Mutig besteige ich den Bus der Linie 150, von dem ich denke, dass er in Richtung Jork fährt. Der Bus quält sich und seine Fahrgäste zunächst durch Finkenwerder. Die Durchgangsstraße ist eng und voll. Ein Wahnsinnsverkehr. Das finden die Anwohner auch. An fast jedem der kleinen Häuschen am Straßenrand haben sie gelbe Warnschilder angebracht. «Verkehrslärm» steht auf einem, «Erschütterungen» auf einem anderen, «Bauschäden» auf einem dritten. Die Menschen in Finkenwerder zittern bei jedem LKW in ihren Behausungen, von denen allmählich die Klinker abfallen.
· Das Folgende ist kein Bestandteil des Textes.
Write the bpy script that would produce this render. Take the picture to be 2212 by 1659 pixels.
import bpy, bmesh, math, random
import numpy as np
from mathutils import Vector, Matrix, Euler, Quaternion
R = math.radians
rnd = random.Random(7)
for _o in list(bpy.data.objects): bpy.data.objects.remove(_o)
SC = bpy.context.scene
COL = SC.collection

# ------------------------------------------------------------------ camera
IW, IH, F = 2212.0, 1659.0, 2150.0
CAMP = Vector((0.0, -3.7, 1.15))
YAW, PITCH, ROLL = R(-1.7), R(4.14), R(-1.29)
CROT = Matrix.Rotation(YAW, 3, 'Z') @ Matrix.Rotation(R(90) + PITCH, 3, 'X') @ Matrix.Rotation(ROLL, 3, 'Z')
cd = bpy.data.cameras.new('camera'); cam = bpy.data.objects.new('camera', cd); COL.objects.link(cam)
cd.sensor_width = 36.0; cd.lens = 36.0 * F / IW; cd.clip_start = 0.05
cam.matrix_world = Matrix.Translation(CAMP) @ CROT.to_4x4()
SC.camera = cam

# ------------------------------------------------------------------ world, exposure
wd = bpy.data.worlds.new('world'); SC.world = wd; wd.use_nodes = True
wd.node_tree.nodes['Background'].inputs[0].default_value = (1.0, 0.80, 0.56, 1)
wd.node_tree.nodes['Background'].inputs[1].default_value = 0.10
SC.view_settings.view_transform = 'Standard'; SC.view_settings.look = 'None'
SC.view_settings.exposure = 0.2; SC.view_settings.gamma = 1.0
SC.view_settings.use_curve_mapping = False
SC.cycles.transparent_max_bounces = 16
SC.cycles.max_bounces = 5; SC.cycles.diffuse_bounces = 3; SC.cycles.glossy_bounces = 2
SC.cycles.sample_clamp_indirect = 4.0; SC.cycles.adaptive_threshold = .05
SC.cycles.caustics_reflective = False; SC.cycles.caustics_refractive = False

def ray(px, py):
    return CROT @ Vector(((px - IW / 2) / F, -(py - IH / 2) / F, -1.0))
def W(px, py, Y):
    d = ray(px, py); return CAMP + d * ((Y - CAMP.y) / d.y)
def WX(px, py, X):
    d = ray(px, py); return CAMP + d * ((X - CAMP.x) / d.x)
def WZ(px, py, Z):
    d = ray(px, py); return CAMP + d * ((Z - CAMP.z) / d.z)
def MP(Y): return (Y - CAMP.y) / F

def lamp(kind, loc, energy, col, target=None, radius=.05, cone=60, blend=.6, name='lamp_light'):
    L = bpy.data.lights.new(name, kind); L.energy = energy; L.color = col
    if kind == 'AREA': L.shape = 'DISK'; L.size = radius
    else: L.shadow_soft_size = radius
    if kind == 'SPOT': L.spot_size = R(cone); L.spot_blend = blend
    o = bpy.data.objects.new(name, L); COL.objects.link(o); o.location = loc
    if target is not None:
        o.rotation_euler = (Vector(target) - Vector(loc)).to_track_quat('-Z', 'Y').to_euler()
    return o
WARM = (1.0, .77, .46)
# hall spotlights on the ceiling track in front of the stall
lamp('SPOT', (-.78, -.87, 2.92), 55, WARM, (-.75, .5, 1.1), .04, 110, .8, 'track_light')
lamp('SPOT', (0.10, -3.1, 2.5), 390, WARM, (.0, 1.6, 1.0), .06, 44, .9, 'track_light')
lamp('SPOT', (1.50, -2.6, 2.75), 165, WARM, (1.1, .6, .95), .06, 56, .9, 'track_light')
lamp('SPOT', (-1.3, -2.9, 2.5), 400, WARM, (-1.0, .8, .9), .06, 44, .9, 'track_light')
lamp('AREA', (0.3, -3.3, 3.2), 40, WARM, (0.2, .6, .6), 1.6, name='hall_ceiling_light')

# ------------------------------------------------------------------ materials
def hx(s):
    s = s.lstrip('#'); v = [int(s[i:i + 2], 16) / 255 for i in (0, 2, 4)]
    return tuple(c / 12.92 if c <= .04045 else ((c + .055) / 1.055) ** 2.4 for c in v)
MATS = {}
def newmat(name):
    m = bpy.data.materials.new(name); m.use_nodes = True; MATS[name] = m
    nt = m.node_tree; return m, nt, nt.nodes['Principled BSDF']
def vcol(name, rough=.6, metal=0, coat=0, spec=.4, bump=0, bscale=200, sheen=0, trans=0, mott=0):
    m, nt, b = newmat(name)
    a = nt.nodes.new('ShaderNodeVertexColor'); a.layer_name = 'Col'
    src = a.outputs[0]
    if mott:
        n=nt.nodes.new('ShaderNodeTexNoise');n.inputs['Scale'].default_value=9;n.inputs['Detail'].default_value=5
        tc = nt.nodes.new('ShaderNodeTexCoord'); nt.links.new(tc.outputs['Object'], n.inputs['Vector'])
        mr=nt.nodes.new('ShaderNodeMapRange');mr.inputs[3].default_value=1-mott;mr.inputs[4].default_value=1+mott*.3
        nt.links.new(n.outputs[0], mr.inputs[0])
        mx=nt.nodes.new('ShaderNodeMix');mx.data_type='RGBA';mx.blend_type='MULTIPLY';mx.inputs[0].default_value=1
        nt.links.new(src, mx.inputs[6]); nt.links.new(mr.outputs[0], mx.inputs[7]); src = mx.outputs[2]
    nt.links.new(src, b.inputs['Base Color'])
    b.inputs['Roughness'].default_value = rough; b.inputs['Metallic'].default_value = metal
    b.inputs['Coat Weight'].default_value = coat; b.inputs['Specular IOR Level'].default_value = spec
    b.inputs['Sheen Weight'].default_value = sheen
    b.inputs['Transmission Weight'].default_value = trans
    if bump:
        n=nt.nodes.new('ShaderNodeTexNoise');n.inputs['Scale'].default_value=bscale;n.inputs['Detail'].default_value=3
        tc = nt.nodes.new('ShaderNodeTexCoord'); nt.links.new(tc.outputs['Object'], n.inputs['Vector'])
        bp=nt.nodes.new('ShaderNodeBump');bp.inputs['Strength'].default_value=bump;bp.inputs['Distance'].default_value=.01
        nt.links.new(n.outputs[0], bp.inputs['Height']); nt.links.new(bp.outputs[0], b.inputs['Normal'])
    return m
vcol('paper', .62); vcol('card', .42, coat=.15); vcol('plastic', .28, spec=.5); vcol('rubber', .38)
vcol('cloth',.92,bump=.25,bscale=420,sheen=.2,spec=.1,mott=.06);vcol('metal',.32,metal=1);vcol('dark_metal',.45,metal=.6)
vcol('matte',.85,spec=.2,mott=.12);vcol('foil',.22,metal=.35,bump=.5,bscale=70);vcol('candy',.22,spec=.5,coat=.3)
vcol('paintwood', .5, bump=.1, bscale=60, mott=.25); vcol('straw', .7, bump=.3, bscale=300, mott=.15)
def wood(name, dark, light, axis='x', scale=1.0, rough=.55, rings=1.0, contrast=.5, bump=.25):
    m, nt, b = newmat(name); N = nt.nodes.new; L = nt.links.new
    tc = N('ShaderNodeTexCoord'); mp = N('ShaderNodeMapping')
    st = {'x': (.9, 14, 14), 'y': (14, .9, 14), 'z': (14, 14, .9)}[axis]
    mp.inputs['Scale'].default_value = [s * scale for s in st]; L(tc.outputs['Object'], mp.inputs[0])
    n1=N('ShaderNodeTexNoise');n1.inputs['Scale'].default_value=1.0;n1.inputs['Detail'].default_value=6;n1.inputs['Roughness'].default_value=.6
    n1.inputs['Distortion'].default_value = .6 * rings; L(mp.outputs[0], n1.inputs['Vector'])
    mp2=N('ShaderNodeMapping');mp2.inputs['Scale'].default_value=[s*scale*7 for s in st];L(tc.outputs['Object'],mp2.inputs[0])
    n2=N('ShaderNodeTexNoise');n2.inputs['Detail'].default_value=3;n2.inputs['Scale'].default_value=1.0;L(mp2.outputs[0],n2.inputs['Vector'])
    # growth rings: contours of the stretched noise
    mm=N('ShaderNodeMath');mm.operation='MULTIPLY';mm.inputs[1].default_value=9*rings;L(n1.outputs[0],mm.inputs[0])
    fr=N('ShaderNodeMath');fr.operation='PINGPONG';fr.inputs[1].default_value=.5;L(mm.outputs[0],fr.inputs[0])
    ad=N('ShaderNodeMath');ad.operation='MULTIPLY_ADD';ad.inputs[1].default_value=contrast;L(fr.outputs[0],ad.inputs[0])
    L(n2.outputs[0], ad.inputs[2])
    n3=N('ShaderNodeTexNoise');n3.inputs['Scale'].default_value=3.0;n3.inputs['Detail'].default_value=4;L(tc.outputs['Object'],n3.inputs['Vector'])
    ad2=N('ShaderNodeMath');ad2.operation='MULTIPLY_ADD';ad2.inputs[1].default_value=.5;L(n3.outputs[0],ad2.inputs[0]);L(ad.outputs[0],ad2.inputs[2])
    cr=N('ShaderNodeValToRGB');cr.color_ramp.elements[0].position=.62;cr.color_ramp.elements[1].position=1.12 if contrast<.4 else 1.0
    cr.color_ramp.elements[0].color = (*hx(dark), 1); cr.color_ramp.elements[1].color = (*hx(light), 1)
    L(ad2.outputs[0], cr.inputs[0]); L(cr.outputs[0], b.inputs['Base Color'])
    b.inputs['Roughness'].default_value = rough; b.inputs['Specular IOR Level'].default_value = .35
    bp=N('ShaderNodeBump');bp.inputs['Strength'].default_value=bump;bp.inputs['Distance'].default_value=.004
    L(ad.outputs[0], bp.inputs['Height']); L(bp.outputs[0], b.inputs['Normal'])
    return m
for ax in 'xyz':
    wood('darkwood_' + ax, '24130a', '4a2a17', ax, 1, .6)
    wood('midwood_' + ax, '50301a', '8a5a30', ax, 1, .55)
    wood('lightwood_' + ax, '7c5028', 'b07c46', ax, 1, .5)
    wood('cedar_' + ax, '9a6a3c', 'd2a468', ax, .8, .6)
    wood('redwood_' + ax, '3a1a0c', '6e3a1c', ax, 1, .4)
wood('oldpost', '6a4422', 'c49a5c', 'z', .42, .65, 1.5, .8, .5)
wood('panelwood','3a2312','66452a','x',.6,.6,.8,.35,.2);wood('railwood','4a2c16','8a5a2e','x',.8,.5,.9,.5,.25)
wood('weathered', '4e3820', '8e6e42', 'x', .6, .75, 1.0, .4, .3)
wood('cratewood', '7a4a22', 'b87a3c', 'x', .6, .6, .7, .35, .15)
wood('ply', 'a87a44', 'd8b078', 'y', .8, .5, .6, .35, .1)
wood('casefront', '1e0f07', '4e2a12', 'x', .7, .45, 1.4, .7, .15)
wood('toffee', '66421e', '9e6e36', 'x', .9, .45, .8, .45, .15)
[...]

Der Hamburger Senat kümmert sich angeblich nicht darum. Seit vielen Jahren wartet man schon auf eine Umgehungsstraße.
Viel von dem Verkehr landet beim Airbus-Werk, das sich hier draußen breiter und breiter macht. Mit dem Bus fährt man daran vorbei. Kilometer um Kilometer nichts als Airbus. Sie haben schon einen Seitenarm der Elbe zugeschüttet, um noch mehr Platz zu bekommen, und nun ist auch das Alte Land bedroht. Der fruchtbare Marschboden der Gegend hat die Menschen reich und glücklich gemacht. Sie hatten es gut, außer wenn die Elbe zu Besuch kam wie 1962, als in Neuenfelde der Damm brach. Und jetzt also dieses Airbus-Werk.
Rund tausend Obstbauern gibt es hier, neunhundert Jahre lang wurde hier angebaut und geerntet, früher mehr Kirschen, heute mehr Äpfel, weil die nicht so empfindlich sind. Doch wenn es nach den Hamburgern und den Airbus-Managern geht, sollen die Bauern nun ihr Land verkaufen, damit die Startbahn um knapp sechshundert Meter verlängert werden kann. Dafür braucht man Land, altes Land. Rund fünfzehn Prozent der Anbaufläche ginge alleine im zum Hamburger Stadtgebiet gehörenden Teil des Alten Landes verloren.